NOTE: THT construction means the parts are through-hole and have big metal leads. It’s compact with standing resistors, and doable by hand if you have minimal soldering experience already. You don’t need any special tools beyond a soldering iron and snips. These tools are not included with the kit.
I did integrate an expansion port internally making available the three saws so an expander could someday remix them or clip into squares. That didn’t happen yet because it needs six more knobs and I wanted this to be a simple 3xVCO.
Version 2 is a single board done in surface-mount-technology. At the moment both are available at your choice in PCBs or built (no kits for SMT edition right now).
Troubleshooting Tuning. It’s normal for the three analog oscillators to have slightly different tunings, you will find the phasing sound when two oscillators are quite nearly the same frequency to happen when the fine tune knobs are not in exactly the same position. I like to set one of them vertical, tune the second to phasing, then remove and adjust the knob so that it points upward as well. Then do the third. This shifts the range for each fine tune pot and puts your equal tone at the upright position.
These differences could be from imperfections in many parts of the circuit, but are primarily caused by the transistor pairs having differential gain. You can try matching the transistors. Only once has the tuning been so different that knob adjustment wouldn’t cut it (osc3’s min freq was about the same as osc1’s max). This happened on an SMT edition; I had to change out the PNP for a new one that was closer to the others. Swapping the NPN and the capacitor had no effect, all of the tuning scale error was from the PNP’s coefficient, which had been poorly matched to the other two. Usually you don’t have to worry about matching the transistors, but check them if your three are too far apart.
Detailed Fine Tune Range By default the fine tune knobs have about an octave of range. With a 1 octave range you can get one saw half an octave low and another half an octave high.
Someone asked me to explain the fine tune ranges more precisely, so let’s do some measurements.
I set it to about 200Hz, double checked the V/O calibration, then measured the fine tune knobs’ range. On a through-hole edition with TO92-2n390x transistors the three fine tune knobs saw a range of 1.087, 1.105, and 1.089 octaves. On a SMT edition with SOT23-MMBT390x transistors the three fine tune knobs saw a range of 1.127, 1.129 and 1.167 octaves. Perhaps the MMBT series transistors have more gain than the THT.

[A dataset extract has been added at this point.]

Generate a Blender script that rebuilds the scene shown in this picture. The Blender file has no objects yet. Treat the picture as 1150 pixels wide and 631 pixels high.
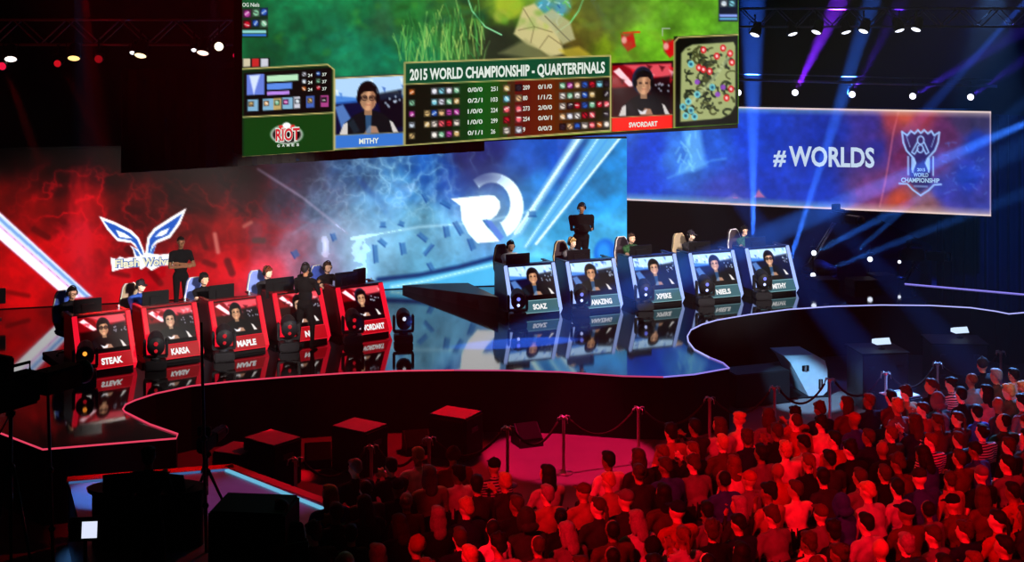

(I measure an octave as log2 of the ratio of max Hz over min Hz, such that one doubling is 1.000. )
In both designs the fine tune knob is summed with the main v/o with a 33x higher impedance, so there’s one resistor behind each fine tune knob setting the ratio vs coarse tune and you could increase it to tighten the range, or lower the resistor to broaden the range. (on THT: R7,9,21, on SMT: R3,13,19).